— START OF Task input —

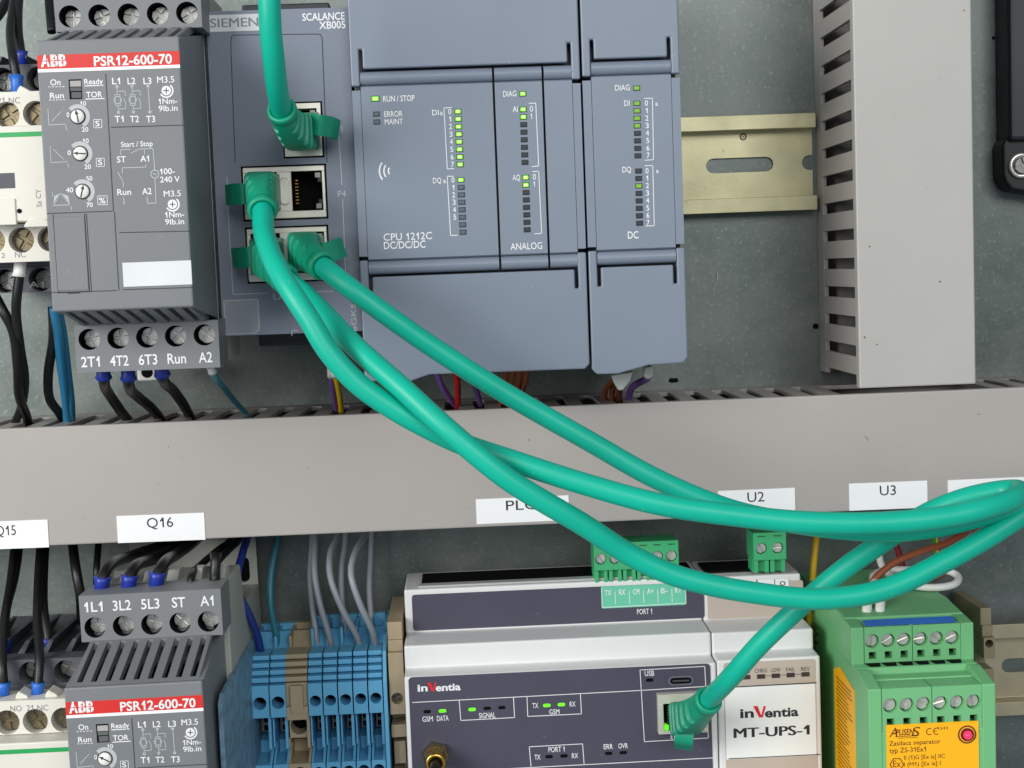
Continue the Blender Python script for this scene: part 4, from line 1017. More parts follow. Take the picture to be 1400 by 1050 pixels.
def backup_supply():
    xl, xr = at(981, 930, D3)[0], at(1122, 940, D3)[0]
    zt1 = at(1030, 787, D1)[1]; zb1 = at(1030, 845, D1)[1]; zb2 = at(1045, 889, D2)[1]
    t = thing('backup_supply', 'narrow white back-up supply with beige strip and black print on white', 'power supply', ((xl + xr) / 2, 0, zb2))
    stepped(t, 'housing', xl, xr, m_modw, (zt1, zb1, zb2, -170))
    m = MB(); m.box(xl + 2, xr - 8, 14, 30, zt1 + .25, zt1 + 1.0); part(t, 'terminal_slot', m, m_dark)
    x0, x1 = at(967, 820, D1)[0], at(1098, 812, D1)[0]; a, b = at(1030, 844, D1)[1], at(1030, 796, D1)[1]
    m = MB(); m.prism_xz(rrect(x0, x1, a, b, .8), D1, D1 + .3); tl = part(t, 'terminal_label', m, m_modb)
    m = MB(); q = pext(1026, 1078, 792, 806, D1); m.box(q[0], q[1], D1 + .28, D1 + .42, q[2], q[3]); ws = part(tl, 'white_label', m, m_white)
    m = MB(); ptext(m, 'L', 1034, 1041, 800.5, 8, D1 + .47, 0); ptext(m, 'o', 1066, 1074, 800.5, 9, D1 + .47, 0); ppoly(m, [(1059, 792), (1059.5, 804)], 1, D1 + .47); part(ws, 'lettering', m, m_black_ink)
    x0, x1 = at(990.5, 970, D3)[0], at(1115.5, 960, D3)[0]
    y1, y2, y3 = at(1052, 903.5, D3)[1], at(1053, 937, D3)[1], at(1058, 1035, D3)[1]
    m = MB(); m.prism_xz(rrect(x0, x1, -166, y1, 1.0), D3, D3 + .25); fp = part(t, 'front_panel', m, m_modb)
    m = MB(); m.box(x0 + .2, x1 - .2, D3 + .2, D3 + .36, y3, y2); wl = part(fp, 'white_field', m, M('white_print_film', (240, 240, 238), .4, var=.01))
    D = D3 + .42
    m = MB(); ppoly(m, [(992, 940), (1116, 933.5)], 1.5, D); ppoly(m, [(996, 1037.5), (1121, 1031.5)], 1.3, D); mr = MB(); brand(m, mr, 1012, 1092, 981, 12.5, D)
    ptext(m, 'MT-UPS-1', 1003, 1107, 1006.5, 13.5, D, .05)
    part(wl, 'lettering', m, m_black_ink); part(wl, 'red_letter', mr, m_redv)
    D = D3 + .3; m = MB()
    for k, s in enumerate(['BAT', 'CHRG', 'LOW', 'FAIL', 'REV']):
        px = 1020 + k * 20.3; w = (7, 8.5, 6.5, 6, 6)[k]; ptext(m, s, px - w, px + w, 920.3 - k * .8, 5.6, D, .008)
    ppoly(m, [(1040, 924.5), (1100, 921.5)], .8, D); part(fp, 'lettering', m, M('dark_grey_ink', (70, 64, 62), .5))
    for k in range(5):
        q = pext(1014.5 + k * 20.2, 1025.5 + k * 20.2, 922.5 - k * 1.0, 928.5 - k * 1.0, D3); m = MB(); m.box(q[0], q[1], D3 + .2, D3 + .42, q[2], q[3]); part(fp, 'lamp', m, M('lamp_brown', (62, 52, 46), .3))
    return t
backup_supply()

# ------------------------------------------------------------------ pluggable connectors
def connector(name, label, px0, px1, py0, py1, n, d, group, wires=()):
    x0, x1, z0, z1 = pext(px0, px1, py0, py1, d)
    t = thing(name, label, 'connector', ((x0 + x1) / 2, -d, z0), group)
    zm = z0 + (z1 - z0) * .32; w = (x1 - x0) / n
    m = MB(); m.box(x0, x1, d - 12, d - 4, zm, z1)
    for k in range(n): m.holed(x0 + w * k, x0 + w * (k + 1), zm, z1, circ(x0 + w * (k + .5), zm + (z1 - zm) * .42, 2.05, 18), d, 4)
    m.box(x0, x1, d - 4, d - .02, zm, zm + .05); m.box(x0, x1, d - 4, d - .02, z1 - .05, z1); m.box(x0, x0 + .02, d - 4, d, zm, z1); m.box(x1 - .02, x1, d - 4, d, zm, z1)
    part(t, 'housing', m, m_plug)
    for k in range(n): screw(t, x0 + w * (k + .5), zm + (z1 - zm) * .42, d - 1.2, 1.85, m_steel, 'slot', name='clamp_screw')
    for k in range(n):
        a = x0 + w * k
        m = MB(); m.box(a + .3, a + w * .30, d - 10, d - 1.0, z0, zm); m.box(a + w * .70, a + w - .3, d - 10, d - 1.0, z0, zm); m.box(a, a + w, d - 10, d - 3, z0, zm)
        part(t, 'key_rib', m, m_plug)
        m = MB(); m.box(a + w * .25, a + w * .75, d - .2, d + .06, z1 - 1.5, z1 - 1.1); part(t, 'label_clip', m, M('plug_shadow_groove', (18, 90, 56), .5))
    return t
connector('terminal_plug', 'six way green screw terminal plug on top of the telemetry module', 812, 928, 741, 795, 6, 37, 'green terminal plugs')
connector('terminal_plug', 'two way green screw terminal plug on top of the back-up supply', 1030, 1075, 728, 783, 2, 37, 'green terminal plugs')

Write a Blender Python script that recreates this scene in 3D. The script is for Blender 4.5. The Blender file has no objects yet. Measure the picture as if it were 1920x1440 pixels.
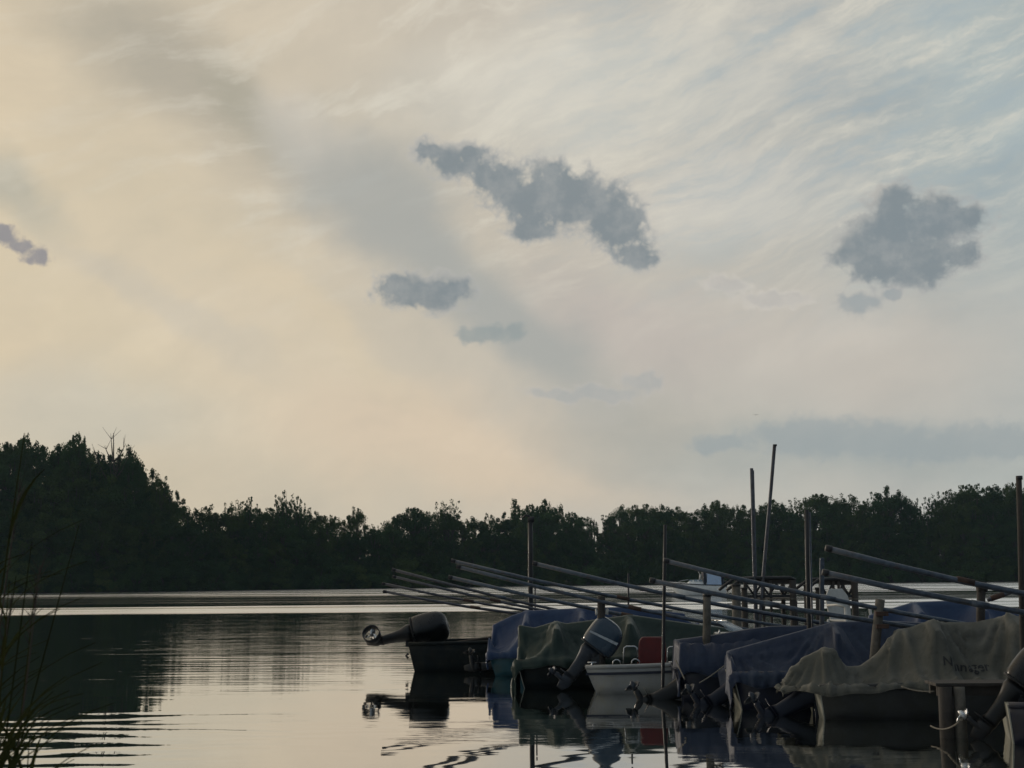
import bpy, bmesh, math, random
import numpy as np
from mathutils import Vector, Matrix
from mathutils.bvhtree import BVHTree

random.seed(7); RNG = np.random.default_rng(7)
R = math.radians
scene = bpy.context.scene
COL = scene.collection

# ------------------------------------------------------------------ camera
F = 2600.0                    # focal length in pixels of a 1920 px wide picture
CAMH = 1.55
PITCH = math.atan((1085 - 720) / F)
ROLL = 0.0087
cam_d = bpy.data.cameras.new('camera'); cam = bpy.data.objects.new('camera', cam_d); COL.objects.link(cam)
cam_d.sensor_width = 36; cam_d.lens = 36 * F / 1920
cam_d.clip_start = 0.1; cam_d.clip_end = 6000
CM = Matrix.Rotation(math.pi / 2 + PITCH, 4, 'X') @ Matrix.Rotation(-ROLL, 4, 'Z')
cam.matrix_world = Matrix.Translation((0, 0, CAMH)) @ CM
cam_d.dof.use_dof = True; cam_d.dof.focus_distance = 19.0; cam_d.dof.aperture_fstop = 6.0
scene.camera = cam
C3 = CM.to_3x3()
CAMP = Vector((0, 0, CAMH))

def ray(px, py): return (C3 @ Vector(((px - 960) / F, -(py - 720) / F, -1))).normalized()
def azel(px, py):
    d = ray(px, py); return math.degrees(math.atan2(d.x, d.y)), math.degrees(math.asin(d.z))
def water_at(px, py):
    d = ray(px, py); return CAMP + d * (-CAMH / d.z)
def at(px, py, depth):
    d = ray(px, py); return CAMP + d * (depth / d.y)

# ------------------------------------------------------------------ view
scene.view_settings.view_transform = 'Standard'; scene.view_settings.look = 'None'
scene.view_settings.gamma = 1.0; scene.view_settings.exposure = 0.0
scene.cycles.use_denoising = True
scene.cycles.max_bounces = 4; scene.cycles.diffuse_bounces = 1; scene.cycles.glossy_bounces = 3; scene.cycles.transmission_bounces = 3
scene.cycles.transparent_max_bounces = 8

# ------------------------------------------------------------------ node helper
class NT:
    def __init__(s, tree): s.t = tree; s.t.nodes.clear()
    def n(s, typ, ins=None, **props):
        nd = s.t.nodes.new('ShaderNode' + typ)
        for k, v in props.items(): setattr(nd, k, v)
        if ins:
            for k, v in ins.items(): s.put(nd.inputs[k], v)
        return nd
    def put(s, sock, v):
        if isinstance(v, bpy.types.NodeSocket): s.t.links.new(v, sock)
        elif isinstance(v, bpy.types.Node): s.t.links.new(v.outputs[0], sock)
        else:
            if hasattr(sock.default_value, '__len__') and hasattr(v, '__len__') and len(sock.default_value) == 4 and len(v) == 3: v = (*v, 1)
            sock.default_value = v
    def m(s, op, a, b=0.0, c=0.0, clamp=False):
        nd = s.n('Math', operation=op, use_clamp=clamp)
        s.put(nd.inputs[0], a); s.put(nd.inputs[1], b); s.put(nd.inputs[2], c); return nd.outputs[0]
    def vm(s, op, a, b=(0, 0, 0)):
        nd = s.n('VectorMath', operation=op); s.put(nd.inputs[0], a); s.put(nd.inputs[1], b)
        return nd.outputs['Value'] if op in ('LENGTH', 'DOT_PRODUCT') else nd.outputs[0]
    def mix(s, f, a, b, blend='MIX'):
        nd = s.n('Mix', data_type='RGBA', blend_type=blend); nd.clamp_factor = True
        s.put(nd.inputs[0], f); s.put(nd.inputs[6], a); s.put(nd.inputs[7], b); return nd.outputs[2]
    def ramp(s, f, stops, interp='LINEAR'):
        nd = s.n('ValToRGB'); cr = nd.color_ramp; cr.interpolation = interp
        while len(cr.elements) < len(stops): cr.elements.new(0.5)
        for e, (p, c) in zip(cr.elements, stops):
            e.position = p; e.color = (*c, 1) if hasattr(c, '__len__') else (c, c, c, 1)
        s.put(nd.inputs[0], f); return nd.outputs[0]
    def sstep(s, x, lo, hi, to0=0.0, to1=1.0):
        nd = s.n('MapRange', interpolation_type='SMOOTHSTEP')
        s.put(nd.inputs[0], x); nd.inputs[1].default_value = lo; nd.inputs[2].default_value = hi
        nd.inputs[3].default_value = to0; nd.inputs[4].default_value = to1; return nd.outputs[0]
    def noise(s, vec, scale, detail=4, rough=0.55, dist=0.0, col=False):
        nd = s.n('TexNoise', {'Scale': scale, 'Detail': detail, 'Roughness': rough, 'Distortion': dist})
        if vec is not None: s.put(nd.inputs['Vector'], vec)
        return nd.outputs['Color' if col else 'Fac']
    def mapping(s, vec, loc=(0, 0, 0), rot=0.0, scale=(1, 1, 1), typ='TEXTURE'):
        nd = s.n('Mapping', vector_type=typ)
        s.put(nd.inputs[0], vec); nd.inputs[1].default_value = loc; nd.inputs[2].default_value = (0, 0, rot); nd.inputs[3].default_value = scale
        return nd.outputs[0]

# ------------------------------------------------------------------ sky
SUN_AZ, SUN_EL = -48.0, 9.0
SUN_DIR = Vector((math.sin(R(SUN_AZ)) * math.cos(R(SUN_EL)), math.cos(R(SUN_AZ)) * math.cos(R(SUN_EL)), math.sin(R(SUN_EL))))
world = bpy.data.worlds.new('World'); scene.world = world; world.use_nodes = True
def build_sky():
    w = NT(world.node_tree)
    D = w.n('TexCoord').outputs['Generated']
    sx = w.n('SeparateXYZ', {0: D})
    az = w.m('MULTIPLY', w.m('ARCTAN2', sx.outputs[0], sx.outputs[1]), 57.2958)
    el = w.m('MULTIPLY', w.m('ARCSINE', sx.outputs[2]), 57.2958)
    P = w.n('CombineXYZ', {0: az, 1: el, 2: 0.0}).outputs[0]
    sky = w.n('TexSky', sky_type='NISHITA', sun_disc=False, sun_elevation=R(SUN_EL), sun_rotation=R(SUN_AZ), altitude=0, air_density=1.0, dust_density=1.5, ozone_density=1.5)
    clear = w.mix(1.0, sky.outputs[0], (0.12, 0.12, 0.12), 'MULTIPLY')
    # high veil of cloud, lit from the low sun on the left
    s = w.m('MULTIPLY_ADD', w.vm('DOT_PRODUCT', D, tuple(SUN_DIR)), 0.5, 0.5)
    veil = w.ramp(s, [(0.0, (.088, .118, .155)), (0.32, (.125, .160, .200)), (0.50, (.22, .255, .285)), (0.60, (.33, .355, .365)), (0.69, (.44, .458, .45)), (0.82, (.515, .482, .43)), (0.93, (.595, .52, .40)), (1.0, (.74, .59, .40))])
    # soft broad shapes within the veil
    pw = w.vm('ADD', P, w.vm('MULTIPLY', w.vm('SUBTRACT', w.noise(P, 0.13, 5, .55, col=True), (0.500, 0.500, 0.500)), (7.0, 5.0, 0)))
    def soft(base, px, py, rx, ry, rot, colr, k, edge=.85):
        a, e = azel(px, py)
        v = w.mapping(pw, (a, e, 0), R(rot), (rx / 45.4, ry / 45.4, 1))
        L = w.vm('LENGTH', v)
        f = w.sstep(L, 1.0, 1.0 - edge, 0.0, k)
        return w.mix(f, base, colr)
    c = veil
    c = soft(c, 1900, 180, 480, 420, 0, (0.385, 0.445, 0.460), .85)
    c = soft(c, 1150, 150, 640, 260, 8, (0.616, 0.609, 0.560), .75)
    c = soft(c, 1400, 350, 380, 130, 10, (0.621, 0.609, 0.571), .6)
    c = soft(c, 200, 480, 520, 330, -20, (0.630, 0.548, 0.409), .7)
    c = soft(c, 320, 110, 420, 170, -32, (.405, .375, .315), .85)
    c = soft(c, 480, 190, 160, 90, -32, (0.360, 0.345, 0.285), .6)
    c = soft(c, 60, 350, 220, 80, -38, (0.430, 0.420, 0.360), .75)
    c = soft(c, 590, 230, 150, 90, -25, (0.611, 0.568, 0.504), .6)
    c = soft(c, 520, 690, 620, 190, -34, (0.630, 0.548, 0.426), .8)
    c = soft(c, 330, 590, 330, 45, -32, (0.512, 0.477, 0.414), .5)
    c = soft(c, 1180, 620, 330, 140, -25, (0.478, 0.436, 0.414), .7)
    c = soft(c, 840, 840, 480, 130, -12, (.655, .545, .425), .85)
    c = soft(c, 120, 780, 420, 120, 0, (0.522, 0.507, 0.448), .6)
    c = soft(c, 1560, 660, 480, 190, -8, (0.517, 0.482, 0.442), .8)
    c = soft(c, 1200, 830, 320, 90, 0, (0.420, 0.410, 0.375), .7)
    c = soft(c, 1650, 850, 620, 90, 0, (.355, .39, .39), .7)
    # fine streaked cirrus
    pl = w.vm('ADD', P, w.vm('MULTIPLY', w.vm('SUBTRACT', w.noise(P, 0.09, 1, .5, col=True), (.5, .5, .5)), (4.0, 5.0, 0)))
    pl = w.vm('ADD', pl, w.vm('MULTIPLY', w.vm('SUBTRACT', w.noise(P, 0.9, 3, .6, col=True), (.5, .5, .5)), (.9, .5, 0)))
    q = w.mapping(pl, (0, 0, 0), R(15), (7.0, 3.6, 1))
    ci = w.noise(q, 1.0, 9, .60)
    c = w.mix(w.sstep(ci, .48, .72, 0, .42), c, w.mix(1.0, c, (1.20, 1.19, 1.17), 'MULTIPLY'))
    c = w.mix(w.sstep(ci, .52, .28, 0, .45), c, w.mix(1.0, c, (.82, .85, .88), 'MULTIPLY'))
    q2 = w.mapping(pl, (3, 1, 0), R(20), (5.5, 1.3, 1))
    ci2 = w.noise(q2, 1.0, 10, .66)
    hi = w.m('MULTIPLY', w.sstep(el, 8, 17), w.sstep(az, -22, 0, .35, 1.0))
    c = w.mix(w.m('MULTIPLY', w.sstep(ci2, .47, .70, 0, .62), hi), c, (.69, .66, .58))
    rt = w.m('MULTIPLY', hi, w.sstep(az, -6, 16))
    c = w.mix(w.m('MULTIPLY', w.sstep(ci2, .53, .34, 0, .62), rt), c, (.345, .42, .465))
    # the broad shaded wedge in the veil
    c = soft(c, 720, 400, 350, 150, -40, (.345, .363, .36), .80, .8)
    c = soft(c, 985, 620, 350, 120, -40, (.36, .375, .37), .85, .75)
    c = soft(c, 560, 600, 420, 60, -38, (.66, .56, .41), .35)
    # gaps where clear sky shows
    gap = w.m('MULTIPLY', w.sstep(w.noise(q, .7, 4, .5), .42, .62), w.m('MULTIPLY', hi, w.sstep(az, -2, 24)))
    c = w.mix(w.m('MULTIPLY', gap, .30), c, clear)
    c = w.mix(.03, c, clear)
    c = w.mix(1.0, c, (1.08, 1.06, 1.02), 'MULTIPLY')
    # small cumulus clouds, darker than the veil behind them
    wob = w.vm('MULTIPLY', w.vm('SUBTRACT', w.noise(P, .55, 2, .5, col=True), (.5, .5, .5)), (1.2, 1.0, 0))
    wob2 = w.vm('MULTIPLY', w.vm('SUBTRACT', w.noise(P, 2.0, 6, .56, col=True), (.5, .5, .5)), (.6, .5, 0))
    pc = w.vm('ADD', w.vm('ADD', P, wob), wob2)
    pcs = w.vm('ADD', pc, (-.30, .34, 0))
    def lumps(lst, pc=pc):
        acc = None
        for (px, py, rx, ry) in lst:
            a, e = azel(px, py)
            kx, ky = 45.4 / rx, 45.4 / ry; vv = w.n('VectorMath', {0: pc, 1: (kx, ky, 0), 2: (-a * kx, -e * ky, 0)}, operation='MULTIPLY_ADD'); L = w.vm('LENGTH', vv.outputs[0])
            acc = L if acc is None else w.m('SMOOTH_MIN', acc, L, 0.7)
        return w.m('SUBTRACT', 1.0, acc)
    def bil(sc, dt, r): return w.m('ABSOLUTE', w.m('MULTIPLY_ADD', w.noise(P, sc, dt, r), 2.0, -1.0))
    puff = w.m('ADD', w.m('MULTIPLY', bil(.85, 1, .5), 1.15), w.m('ADD', w.m('MULTIPLY', bil(2.1, 2, .5), .75), w.m('MULTIPLY', bil(5.5, 4, .6), .26)))
    puff = w.m('SUBTRACT', .48, puff)
    fine = w.m('MULTIPLY', w.m('SUBTRACT', w.noise(P, 2.6, 8, .62), .5), .62)
    det = w.m('ADD', puff, fine)
    det2 = w.noise(P, .9, 4, .6)
    def cloud(base, lst, thin, thick, k=1.0, e0=-.14, e1=.72, d=1.0, rim=0.0):
        lm = lumps(lst); f = w.m('ADD', w.m('MULTIPLY', lm, 1.2), w.m('MULTIPLY', det, d))
        al = w.sstep(f, e0, e1, 0, k)
        core = w.m('ADD', lm, w.m('MULTIPLY', puff, .25))
        cc = w.mix(w.m('MULTIPLY', w.sstep(core, -.15, .50), w.sstep(det2, .30, .60, .70, 1.0)), thin, thick)
        if rim > 0:                                             # the side turned to the sun is lighter
            ls = lumps(lst, pcs); cc = w.mix(w.sstep(w.m('MULTIPLY', w.m('SUBTRACT', lm, ls), w.sstep(lm, .75, .15)), .10, .42, 0, rim), cc, (.56, .53, .48))
        return w.mix(al, base, cc)
    thin, thick = (.46, .455, .44), (.205, .245, .27)
    c = cloud(c, [(795, 285, 28, 22), (840, 305, 55, 36), (885, 292, 32, 28), (935, 335, 68, 50), (985, 375, 70, 55), (1035, 330, 40, 44), (1065, 370, 80, 62), (1125, 385, 62, 52), (1160, 425, 62, 58), (1200, 470, 46, 36), (1000, 425, 42, 34)], thin, thick, .9, rim=.55)
    c = cloud(c, [(790, 552, 92, 34), (845, 548, 52, 32), (735, 540, 38, 36)], thin, thick, .86, rim=.4)
    c = cloud(c, [(1672, 372, 38, 42), (1700, 430, 105, 72), (1655, 475, 92, 62), (1745, 405, 70, 46), (1810, 410, 50, 34), (1725, 495, 72, 44), (1610, 470, 50, 42), (1800, 480, 36, 32)], thin, thick, .88, rim=.6)
    c = cloud(c, [(12, 434, 22, 15), (42, 455, 24, 16), (66, 476, 24, 17)], (.42, .38, .35), (.25, .25, .28), .85)
    c = cloud(c, [(935, 622, 56, 24), (890, 630, 30, 18)], (.43, .43, .40), (.30, .34, .34), .8)
    c = cloud(c, [(1612, 572, 40, 20), (1668, 552, 26, 12)], (.44, .43, .41), (.30, .34, .36), .7)
    c = cloud(c, [(1360, 535, 50, 18), (1455, 560, 80, 18)], (.66, .62, .56), (.50, .48, .45), .75)
    c = cloud(c, [(1040, 737, 60, 15), (1140, 735, 90, 15), (1210, 714, 50, 20)], (.54, .51, .47), (.41, .42, .41), .7)
    c = cloud(c, [(1345, 835, 60, 20), (1500, 815, 110, 34), (1600, 825, 160, 40), (1760, 830, 160, 38), (1890, 830, 120, 36)], (.37, .40, .40), (.315, .36, .375), .65, d=.6)
    bg = w.n('Background', {'Color': c, 'Strength': 1.0})
    w.n('OutputWorld', {'Surface': bg})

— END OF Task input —

## Task goal
Single out each line of the records above with the string "from" in it, and copy it.

## Output for this task
Continue the Blender Python script for this scene: part 4, from line 1017. More parts follow. Take the picture to be 1400 by 1050 pixels.
from mathutils import Vector, Matrix
from mathutils.bvhtree import BVHTree
    # high veil of cloud, lit from the low sun on the left